If you encounter problems with your S/MIME certificates, such as error messages or inability to encrypt messages, you may need to check that your certificates are properly installed and up-to-date.

First, ensure that you have a valid S/MIME certificate installed on your device. If your certificate has expired or been revoked, you’ll need to obtain a new one from a trusted certificate authority.

Next, check that your email client is properly configured to use your S/MIME certificate. This process may vary depending on the email client you’re using, so consult your client’s documentation or support resources for specific instructions.

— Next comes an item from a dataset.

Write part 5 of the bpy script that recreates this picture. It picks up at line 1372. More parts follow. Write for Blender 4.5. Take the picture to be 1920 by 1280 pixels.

If the problem persists, try removing and reinstalling your S/MIME certificate, or contact your email provider or IT support for further assistance.

Also Read: How to Unsend Emails

FAQs: How to Send Encrypted Email

How to send an email with encryption?

Pick a secure email service, turn on encryption in settings, then compose and shoot off your message.

How do I encrypt an email on Gmail?

In Gmail, click the lock icon next to the recipient field. Choose “S/MIME” if it’s available for extra security.

How can I encrypt an email for free?

Use services like ProtonMail or Tutanota. They offer end-to-end encryption without costing you a dime.

How to send documents securely via email?

Encrypt the document before sending or use encrypted email services that protect attachments too. Double down on privacy.

Conclusion

Sending encrypted emails is a smart way to protect your sensitive information and keep your communications private. Whether you’re using a built-in encryption feature, a third-party tool, or a secure email service, you’ve got options.

Remember, the key is to make sure both you and your recipient are on the same page. Agree on an encryption method, exchange public keys if necessary, and double-check that your message is encrypted before hitting send.

By knowing how to send encrypted emails, you’re always in control of your communication privacy and won’t ever have to worry about who might be reading your messages.